Wise dirigerà pochi anni dopo, precisamente nel 1956 Lassù qualcuno mi ama, film che consacrerà Paul Newman come star mondiale, grazie alla magnetica interpretazione di Rocky Marciano. Il regista di Winchester come detto, era capace di spaziare da piccoli film come questo, a Colossal come West Side Story, ma in queste due incursioni nel genere sportivo è riuscito a tracciare due personaggi malinconici, dolenti, due perdenti. Stocker, interpretato da un magnifico Robert Ryan, è un ormai vecchio pugile che vuole vincere un’ultima volta e poi ritirarsi, intorno a lui si aggirano giovani ed inesperti pugili, ma anche agenti, allenatori e soprattutto tipi loschi. Il suo personaggio, che precede in ordine cronologico una serie di sportivi, principalmente pugili, dalla vita tragica, è di grande livello perché ci mostra la bellezza e la bruttezza del pugilato, nobile arte ma anche sport prediletto dalle mafie, vittima di scommesse e imbrogli.

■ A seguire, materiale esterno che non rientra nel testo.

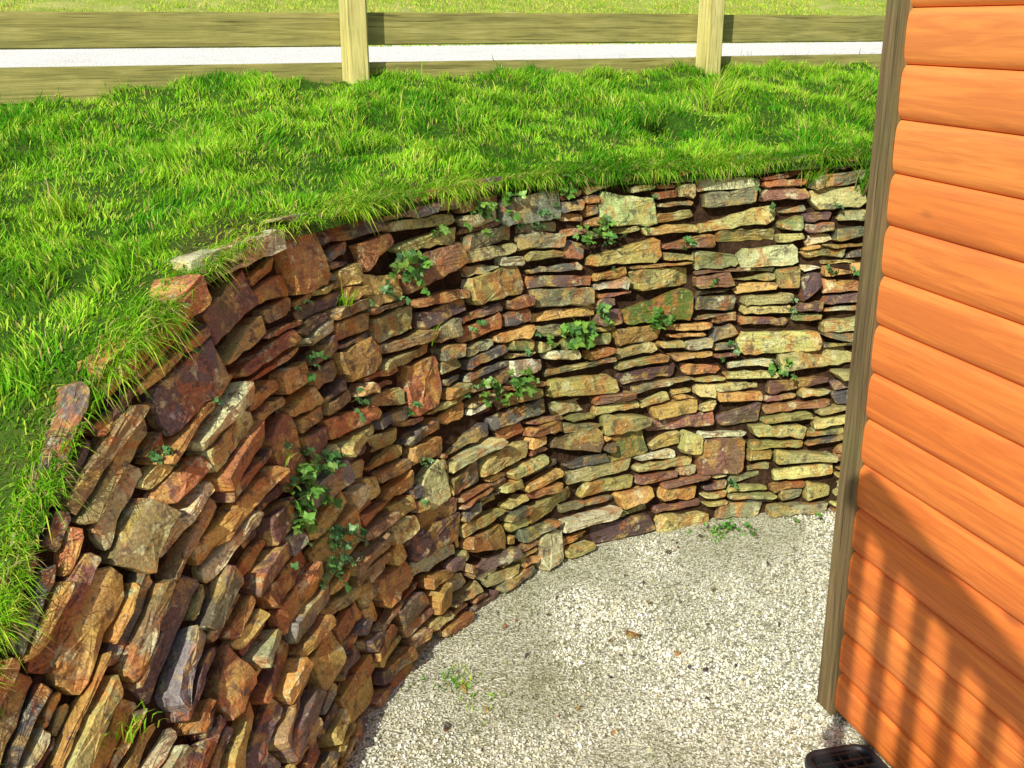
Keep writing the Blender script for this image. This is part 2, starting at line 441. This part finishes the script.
keep=(rng.random(M)<J/4.2)&(dfence(x,y)<.5)
fx=x/(y*.95+(2-z)*.31); keep&=(fx>-.53)&(fx<.44)&(y>1.1)
keep&=~(rng.random(M)<bare(s,x,y,r)*.8)
tus=.5*fbm(x*4.5,y*4.5,44)+.5*vn(x*11,y*11,45); keep&=rng.random(M)<(.3+1.1*tus)
s,r,x,y,z,tus=[a[keep] for a in(s,r,x,y,z,tus)]
N=len(x)
if N>190000:
    k=rng.choice(N,190000,False); s,r,x,y,z,tus=[a[k] for a in(s,r,x,y,z,tus)];N=len(x)
lean=fbm(x*3.5,y*3.5,50)*2*np.pi*2.5+rng.normal(0,.9,N)
out=np.interp(s,SL,D[:,6])+np.pi
edge=np.clip(1-r/.14,0,1)
lean=np.where(rng.random(N)<edge*1.2,out+rng.normal(0,.6,N),lean)
la=np.clip(rng.uniform(.2,1.1,N)+edge*.4,0,1.25)
ln=rng.uniform(.024,.054,N)*(.42+2.2*np.clip(tus-.28,0,1))*(1+.6*edge*fbm(s*4,s*0,91)*1.6)
tall=rng.random(N)<.02; ln[tall]*=1.7
P=np.stack([x,y,z-.006],1)
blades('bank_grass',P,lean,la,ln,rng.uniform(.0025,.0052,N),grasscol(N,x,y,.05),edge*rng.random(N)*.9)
M=42000
s=rng.uniform(s_of(-.6),s_of(14.5),M); r=rng.uniform(-.055,.05,M)
fr_=.5*fbm(s*5,s*0+3,77)+.5*vn(s*13,s*0,78); k=(rng.random(M)<np.clip((fr_-.25)*2.6,.25,1))&~(rng.random(M)<bare(s,s,s,np.abs(r))*.75)
s,r,fr_=s[k],r[k],fr_[k];N=len(s)
x,y,z=terr(s,r); out=np.interp(s,SL,D[:,6])+np.pi
lf=np.clip((s_of(6)-s)/.6,0,1)
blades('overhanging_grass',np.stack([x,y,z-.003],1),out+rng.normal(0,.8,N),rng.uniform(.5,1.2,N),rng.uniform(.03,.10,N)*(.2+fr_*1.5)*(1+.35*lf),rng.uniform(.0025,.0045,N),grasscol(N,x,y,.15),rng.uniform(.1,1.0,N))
M=90000
al=rng.uniform(-9,10,M); dd=3.2+rng.random(M)**1.4*9
x=FP[0]+FD[0]*al+FN[0]*dd; y=FP[1]+FD[1]*al+FN[1]*dd; z=target(x,y)
N=M; ln=rng.uniform(.025,.06,N)*(.5+fbm(x*1.5,y*1.5,3))
c=np.minimum(grasscol(N,x,y,.25)*1.1+np.array([.18,.12,.02]),.82)
blades('meadow_grass',np.stack([x,y,z],1),rng.uniform(0,6.28,N),rng.uniform(.2,1,N),ln,rng.uniform(.005,.010,N),c)

# ------------------------------------------------------------ gravel stones
import bmesh
ph=(1+5**.5)/2; ico=[]
for a_ in(-1,1):
    for b_ in(-ph,ph): ico+= [(0,a_,b_),(a_,b_,0),(b_,0,a_)]
ico=np.array(ico,float);ico/=np.linalg.norm(ico[0])
bm=bmesh.new()
for p in ico: bm.verts.new(p)
bmesh.ops.convex_hull(bm,input=bm.verts[:]); bm.verts.ensure_lookup_table(); bm.verts.index_update()
tris=np.array([[v.index for v in f.verts] for f in bm.faces]); ico=np.array([v.co[:] for v in bm.verts]); bm.free()
CABC=np.array([.977,2.925]); CN=np.array([-.961,-.277]); CX=np.array([-.277,.961])
M=74000
x=rng.uniform(-.7,2.0,M);y=rng.uniform(2.3,4.5,M)
msk=(D[:,1]>1)&(D[:,0]<2.4)
xb=np.interp(y,D[:,1][msk],D[:,0][msk])
keep=(x>xb-.03)
cl=(x-CABC[0])*CN[0]+(y-CABC[1])*CN[1]; ca=(x-CABC[0])*CX[0]+(y-CABC[1])*CX[1]
keep&=~((cl<.0)&(ca<0))
dist=x-xb
mo=fbm(x*2.6+.4,y*2.6,70); mo2=fbm(x*11,y*11,90)
moss=np.clip((mo-.46)*5,0,1)*np.clip(1.2-dist*.9,0.15,1)*(.4+mo2)+np.clip(1-dist/.12,0,1)*.5+1.1*np.exp(-(((x+.13)/.18)**2+((y-3.0)/.32)**2))*(.3+mo2)+.9*np.exp(-(((x-.85)/.25)**2+((y-4.06)/.12)**2))+.8*np.exp(-(((x-.35)/.22)**2+((y-2.65)/.10)**2))*(.4+mo2)
moss=np.clip(moss,0,1)
keep&=rng.random(M)>moss*.65
x,y,moss=x[keep],y[keep],moss[keep];N=len(x)
sz=rng.uniform(.0020,.0048,N)*(1+.8*(rng.random(N)<.06))
Q=rng.normal(size=(N,4));Q/=np.linalg.norm(Q,axis=1)[:,None]
w_,a_,b_,c_=Q.T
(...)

Il ritmo è serrato, la regia senza sbavature, è importante in questo senso il rapporto tra il match sportivo e le reazioni del pubblico; Wise ci tiene molto a mostrare le reazioni scomposte e quasi vaneggianti, come fossero anche loro in trance agonistica, del pubblico che incita gli atleti ad uccidersi l’uno con l’altro, come facevano gli antichi romani con i gladiatori. La fotografia riesce poi a tratteggiare l’aspetto più oscuro e drammatico del film, che dall’incontro di pugilato in poi inizia ad incupirsi fino ad arrivare al dramma.

Il finale sancisce il dramma di un uomo che per il suo piccolo momento di gloria va incontro ad un brutto pestaggio e riesce ad essere il culmine e il momento più alto del lato noir del film: l’eroe, che eroe non è, non può nulla contro la realtà della box fatta di match truccati e grandi somme scommesse.

Un piccolo gioiello di fine anni Quaranta che fungerà da modello per tantissimi altri film sul pugilato: onesto, disincantato ma non cinico, lontano dai racconti patinati di molti film, pieno di quell’umore nero del cinema americano dell’epoca, interpretato e diretto benissimo; uno di quei piccoli gioielli che regge visivamente e tematicamente ancora oggi, grazie ad un ottimo montaggio e ad un’azione temporale che rispecchia la durata degli eventi, questo dà al film un respiro che va oltre la sua epoca, anche grazie all’epicità di un match ripreso con grande bravura, nonostante il misero budget.

Insieme ad Anima e Corpo di Robert Rossen è uno dei più influenti film di e sulla boxe dell’epoca, per ritmo, azione, montaggio e anche suspance.

Settanta minuti tirati, senza esitazioni, in cui viviamo la tragica vicenda di un boxer ormai alla fine della sua attività, in un mondo di sciacalli, con una moglie che lo aspetta per cambiare vita. Un film che ancora oggi riesce ad emozionare e regalare uno spettacolo degno dei migliori film del genere.